A percepção do governo russo a respeito da Ucrânia não poderia ser mais oposta. A Rússia tem criticado fortemente a expansão contínua da OTAN para o leste, que incorporou os países da Europa Central e do Leste, incluindo os antigos membros do Pacto de Varsóvia e os países Bálticos. Hoje a OTAN chegou à fronteira noroeste, sudoeste e sul da Rússia; a adesão formal da Ucrânia à OTAN seria vista como a maior ameaça à segurança da Rússia e um sinal vermelho intolerável. O fato de haver milhares de nacionais russos vivendo na região de Donbass acrescenta um elemento a mais no cálculo russo que define sua estratégia para a situação da Ucrânia.
Conforme a agência de notícias RT, o ministro da Defesa ucraniano divulgou um comunicado oficial relatando que teria recebido garantias de apoio dos Estados Unidos (e, por via extensiva, da OTAN) em caso de conflito armado direto com a Rússia. Não se deve ler, no entanto, muito dessa declaração. Afinal, por que os EUA arriscariam uma guerra nuclear com a Rússia por causa da Ucrânia? Para evitar o escalonamento do conflito, os EUA e a Rússia têm conversado a respeito da Ucrânia.
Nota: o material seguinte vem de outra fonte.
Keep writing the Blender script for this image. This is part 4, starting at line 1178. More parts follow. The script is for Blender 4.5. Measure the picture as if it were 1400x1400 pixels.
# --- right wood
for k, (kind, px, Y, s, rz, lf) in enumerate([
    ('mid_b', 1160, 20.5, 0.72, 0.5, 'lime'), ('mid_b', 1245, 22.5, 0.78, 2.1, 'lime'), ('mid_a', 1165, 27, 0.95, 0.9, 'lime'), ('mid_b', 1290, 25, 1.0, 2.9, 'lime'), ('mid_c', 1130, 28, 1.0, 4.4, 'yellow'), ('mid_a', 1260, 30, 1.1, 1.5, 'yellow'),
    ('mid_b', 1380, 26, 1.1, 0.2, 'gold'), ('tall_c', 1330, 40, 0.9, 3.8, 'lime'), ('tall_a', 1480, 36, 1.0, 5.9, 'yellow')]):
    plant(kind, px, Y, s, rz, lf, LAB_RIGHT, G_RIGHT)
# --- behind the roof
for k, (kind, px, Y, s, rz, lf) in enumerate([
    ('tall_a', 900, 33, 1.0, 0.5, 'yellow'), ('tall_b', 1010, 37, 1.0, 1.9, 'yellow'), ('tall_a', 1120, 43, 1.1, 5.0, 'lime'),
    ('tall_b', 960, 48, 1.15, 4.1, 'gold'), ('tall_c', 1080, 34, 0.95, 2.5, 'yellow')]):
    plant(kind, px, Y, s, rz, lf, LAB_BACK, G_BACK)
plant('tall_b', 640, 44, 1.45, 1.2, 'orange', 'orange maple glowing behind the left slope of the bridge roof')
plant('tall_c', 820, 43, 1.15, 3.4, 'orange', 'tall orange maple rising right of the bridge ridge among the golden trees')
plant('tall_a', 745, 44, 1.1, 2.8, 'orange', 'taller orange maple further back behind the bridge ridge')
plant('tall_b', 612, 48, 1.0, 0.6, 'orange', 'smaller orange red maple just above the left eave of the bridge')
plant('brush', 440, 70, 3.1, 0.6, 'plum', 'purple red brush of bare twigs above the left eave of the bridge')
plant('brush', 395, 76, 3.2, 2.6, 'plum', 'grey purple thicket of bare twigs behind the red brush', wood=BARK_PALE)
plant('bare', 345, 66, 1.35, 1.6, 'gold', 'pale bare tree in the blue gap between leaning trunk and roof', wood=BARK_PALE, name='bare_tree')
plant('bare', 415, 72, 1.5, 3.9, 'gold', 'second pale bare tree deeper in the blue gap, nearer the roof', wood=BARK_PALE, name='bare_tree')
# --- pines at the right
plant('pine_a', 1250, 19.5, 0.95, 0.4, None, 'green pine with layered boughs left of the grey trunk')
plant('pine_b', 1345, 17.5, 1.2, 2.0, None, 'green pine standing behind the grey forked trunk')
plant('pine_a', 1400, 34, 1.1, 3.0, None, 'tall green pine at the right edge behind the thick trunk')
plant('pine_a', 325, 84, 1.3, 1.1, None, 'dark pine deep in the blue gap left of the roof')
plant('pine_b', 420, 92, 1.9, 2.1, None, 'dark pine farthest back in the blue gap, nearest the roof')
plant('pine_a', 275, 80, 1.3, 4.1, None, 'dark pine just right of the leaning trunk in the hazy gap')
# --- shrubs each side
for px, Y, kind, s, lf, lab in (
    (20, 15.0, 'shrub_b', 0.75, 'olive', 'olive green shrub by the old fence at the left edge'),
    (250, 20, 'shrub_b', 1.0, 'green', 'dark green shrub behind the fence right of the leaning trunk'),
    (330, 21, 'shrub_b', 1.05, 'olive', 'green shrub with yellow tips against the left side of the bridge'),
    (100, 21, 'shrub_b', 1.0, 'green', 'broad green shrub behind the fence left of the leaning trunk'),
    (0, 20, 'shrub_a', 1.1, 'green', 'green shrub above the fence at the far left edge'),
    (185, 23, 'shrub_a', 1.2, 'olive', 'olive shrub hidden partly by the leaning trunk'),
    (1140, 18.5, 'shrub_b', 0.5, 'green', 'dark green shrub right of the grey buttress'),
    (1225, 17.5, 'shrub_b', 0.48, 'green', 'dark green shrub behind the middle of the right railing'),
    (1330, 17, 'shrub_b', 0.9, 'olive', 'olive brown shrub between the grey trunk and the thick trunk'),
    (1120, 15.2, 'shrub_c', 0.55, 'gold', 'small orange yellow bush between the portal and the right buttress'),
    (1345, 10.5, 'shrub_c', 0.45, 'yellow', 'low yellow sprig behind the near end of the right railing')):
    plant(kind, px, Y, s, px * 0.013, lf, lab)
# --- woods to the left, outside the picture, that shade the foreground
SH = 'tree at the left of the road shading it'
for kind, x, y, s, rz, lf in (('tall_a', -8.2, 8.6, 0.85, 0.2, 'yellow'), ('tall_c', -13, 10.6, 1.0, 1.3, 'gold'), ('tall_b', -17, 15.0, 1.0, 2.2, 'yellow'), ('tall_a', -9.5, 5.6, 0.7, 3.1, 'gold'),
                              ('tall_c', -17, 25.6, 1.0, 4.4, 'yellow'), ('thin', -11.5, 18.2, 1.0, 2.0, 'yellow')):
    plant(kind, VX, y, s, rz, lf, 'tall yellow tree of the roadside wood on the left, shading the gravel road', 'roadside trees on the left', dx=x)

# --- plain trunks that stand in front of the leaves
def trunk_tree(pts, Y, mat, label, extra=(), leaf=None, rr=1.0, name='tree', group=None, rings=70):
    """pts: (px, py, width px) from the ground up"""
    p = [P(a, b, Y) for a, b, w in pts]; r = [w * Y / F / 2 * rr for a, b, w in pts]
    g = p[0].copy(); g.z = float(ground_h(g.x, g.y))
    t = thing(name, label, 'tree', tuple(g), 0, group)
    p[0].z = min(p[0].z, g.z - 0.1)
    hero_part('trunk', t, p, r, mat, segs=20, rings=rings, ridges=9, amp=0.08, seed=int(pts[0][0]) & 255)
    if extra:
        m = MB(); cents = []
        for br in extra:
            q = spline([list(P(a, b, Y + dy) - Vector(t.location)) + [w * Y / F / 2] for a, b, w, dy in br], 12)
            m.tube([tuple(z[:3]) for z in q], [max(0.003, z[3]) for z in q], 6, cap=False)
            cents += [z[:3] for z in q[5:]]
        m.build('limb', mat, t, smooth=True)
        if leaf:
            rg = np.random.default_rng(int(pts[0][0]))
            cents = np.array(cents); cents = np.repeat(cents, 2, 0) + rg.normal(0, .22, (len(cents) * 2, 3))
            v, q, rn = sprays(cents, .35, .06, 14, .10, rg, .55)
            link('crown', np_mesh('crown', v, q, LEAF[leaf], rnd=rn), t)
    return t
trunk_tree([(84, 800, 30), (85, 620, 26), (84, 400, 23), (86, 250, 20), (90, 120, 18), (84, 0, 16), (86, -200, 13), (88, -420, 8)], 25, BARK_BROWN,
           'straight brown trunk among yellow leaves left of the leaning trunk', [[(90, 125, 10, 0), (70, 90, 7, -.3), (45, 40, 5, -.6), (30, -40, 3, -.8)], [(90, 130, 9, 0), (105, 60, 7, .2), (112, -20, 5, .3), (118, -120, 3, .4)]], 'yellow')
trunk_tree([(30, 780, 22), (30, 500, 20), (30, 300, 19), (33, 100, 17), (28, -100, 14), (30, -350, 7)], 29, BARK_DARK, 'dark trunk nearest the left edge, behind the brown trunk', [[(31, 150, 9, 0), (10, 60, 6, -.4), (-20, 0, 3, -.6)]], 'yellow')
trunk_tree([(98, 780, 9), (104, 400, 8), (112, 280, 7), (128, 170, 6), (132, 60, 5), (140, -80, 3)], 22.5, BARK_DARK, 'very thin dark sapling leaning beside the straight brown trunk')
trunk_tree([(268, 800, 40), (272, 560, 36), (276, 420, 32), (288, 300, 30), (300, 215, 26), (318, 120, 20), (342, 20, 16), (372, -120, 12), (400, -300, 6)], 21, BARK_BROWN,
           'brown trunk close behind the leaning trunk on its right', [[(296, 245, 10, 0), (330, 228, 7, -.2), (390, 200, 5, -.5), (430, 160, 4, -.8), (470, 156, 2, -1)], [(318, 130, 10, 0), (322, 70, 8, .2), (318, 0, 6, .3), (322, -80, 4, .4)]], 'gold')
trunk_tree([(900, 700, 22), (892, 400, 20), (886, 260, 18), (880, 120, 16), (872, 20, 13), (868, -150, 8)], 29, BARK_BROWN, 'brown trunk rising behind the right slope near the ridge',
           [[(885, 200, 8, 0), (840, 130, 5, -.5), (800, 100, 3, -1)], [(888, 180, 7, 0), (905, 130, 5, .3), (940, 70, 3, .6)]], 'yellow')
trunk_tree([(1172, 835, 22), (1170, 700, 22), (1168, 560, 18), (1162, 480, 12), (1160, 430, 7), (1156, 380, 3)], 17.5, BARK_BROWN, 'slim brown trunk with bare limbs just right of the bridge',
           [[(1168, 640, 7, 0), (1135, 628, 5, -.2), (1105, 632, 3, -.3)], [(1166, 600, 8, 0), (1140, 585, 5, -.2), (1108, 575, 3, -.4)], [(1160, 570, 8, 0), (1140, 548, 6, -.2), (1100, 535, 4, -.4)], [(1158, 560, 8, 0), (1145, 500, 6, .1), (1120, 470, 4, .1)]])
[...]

A Chanceler alemã Angela Merkel, uma das mediadoras do processo de paz na Ucrânia, contactou Putin por telefone pedindo a redução das tropas russas estacionadas em territorio russo, mas próximo da fronteira com a Ucrânia, no intuito de amenizar as tensões. A resposta do presidente russo foi de que os movimentos militares na região não representam uma ameaça.
Na atual conjuntura, a tensão tem a tendencia de se aprofundar. A Rússia obviamente não aceitará uma presença maior da OTAN (e, logo, dos EUA) na Ucrânia, e pode invocar a defesa de seus nacionais para intervir militarmente na Ucrânia; de outro lado, o governo ucraniano procura aumentar a cooperação com o Ocidente para tentar recuperar à força, se possível, o controle sobre as provincias rebeldes. A melhor saída para a atual crise seria o retorno ao acordo de Minsk, que prevê o respeito ao cessar-fogo e uma solução negociada a respeito do status político das repúblicas separatistas.